For EVERYONE & the Girls
Adrian Brown | London | 11/17/2001
(5 out of 5 stars)
"Hawksley Workman deserves a much wider public awareness, but - as long as it means I can enjoy his gigs at intimate venues like the one I attended last night - there are some advantages.Really, you're missing out on one of the best singer-songwriters around.If you draw lines of comparison from Billy McKenzie of The Associates to The Sensational Alex Harvey Band to Neil Diamond to Prince and back to Billy McKenzie, Hawklsey fills the resulting "diamond" shape"
A new hero
Sheryl Weidner | Redmond, WA United States | 06/28/2004
(4 out of 5 stars)
"If I have to compare HW to other artists to get you to try him out, it goes like this:
Bob Dylan meets Steely Dan and Nick Drake filtered through Spoon, with a smattering of Cake and the faint aroma of They Might Be Giants.
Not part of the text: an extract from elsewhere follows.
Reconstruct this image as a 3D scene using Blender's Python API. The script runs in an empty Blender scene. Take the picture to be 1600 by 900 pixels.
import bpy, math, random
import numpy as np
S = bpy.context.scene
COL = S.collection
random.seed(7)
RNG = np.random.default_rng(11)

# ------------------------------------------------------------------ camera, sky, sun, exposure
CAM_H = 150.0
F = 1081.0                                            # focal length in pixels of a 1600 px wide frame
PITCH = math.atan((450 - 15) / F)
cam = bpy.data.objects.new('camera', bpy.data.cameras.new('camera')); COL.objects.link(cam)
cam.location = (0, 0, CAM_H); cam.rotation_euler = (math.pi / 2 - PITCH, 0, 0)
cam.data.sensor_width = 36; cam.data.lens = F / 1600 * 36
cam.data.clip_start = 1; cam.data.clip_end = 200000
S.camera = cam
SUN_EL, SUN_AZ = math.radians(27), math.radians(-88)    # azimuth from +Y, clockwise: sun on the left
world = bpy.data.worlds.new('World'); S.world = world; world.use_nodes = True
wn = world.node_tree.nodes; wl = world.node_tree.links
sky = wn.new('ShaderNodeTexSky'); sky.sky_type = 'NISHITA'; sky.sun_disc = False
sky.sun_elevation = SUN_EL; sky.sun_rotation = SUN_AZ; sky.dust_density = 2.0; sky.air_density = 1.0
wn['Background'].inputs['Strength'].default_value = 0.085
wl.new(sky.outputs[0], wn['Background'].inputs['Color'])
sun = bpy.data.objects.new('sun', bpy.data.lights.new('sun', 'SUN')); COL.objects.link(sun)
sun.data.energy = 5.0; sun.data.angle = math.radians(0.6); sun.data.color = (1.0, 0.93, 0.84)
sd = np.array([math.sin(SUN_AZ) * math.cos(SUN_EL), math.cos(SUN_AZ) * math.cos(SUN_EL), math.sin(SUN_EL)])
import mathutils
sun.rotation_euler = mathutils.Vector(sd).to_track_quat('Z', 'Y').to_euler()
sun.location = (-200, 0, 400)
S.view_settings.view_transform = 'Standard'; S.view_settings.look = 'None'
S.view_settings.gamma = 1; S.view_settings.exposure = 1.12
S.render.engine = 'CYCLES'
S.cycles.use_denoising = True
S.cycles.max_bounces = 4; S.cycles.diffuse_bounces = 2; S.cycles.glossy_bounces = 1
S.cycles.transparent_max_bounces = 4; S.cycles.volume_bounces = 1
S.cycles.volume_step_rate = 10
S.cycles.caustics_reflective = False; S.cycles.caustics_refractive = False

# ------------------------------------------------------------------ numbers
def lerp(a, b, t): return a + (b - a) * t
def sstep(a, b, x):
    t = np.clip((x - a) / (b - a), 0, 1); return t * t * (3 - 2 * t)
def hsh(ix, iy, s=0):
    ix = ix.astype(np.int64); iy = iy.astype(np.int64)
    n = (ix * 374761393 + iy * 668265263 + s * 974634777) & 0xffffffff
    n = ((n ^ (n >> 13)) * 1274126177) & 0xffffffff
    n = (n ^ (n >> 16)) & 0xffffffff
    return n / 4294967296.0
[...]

The most enjoyable thing about Workman is his completely unselfconscious songwriting. He doesn't live and work in a genre; he writes melodies and, more importantly, backing arrangements that compliment and evoke the meaning in the lyrics. The lilting waltz lullaby of "Safe and Sound", the heady calliope of "Paper Shoes" that bleeds into a classic Bowie-esque chorus, and the yearning, vulnerable broken-voice declaration of "Baby This Night" could not be more different from each other, but they fit gorgeously in a progression and are equally evocative.
Those who want a singer's pop single to represent everything on the full length album will no doubt be perplexed by Workman. For the adventurous, and fans of songwriters with real heart and cojones, he's not to be missed."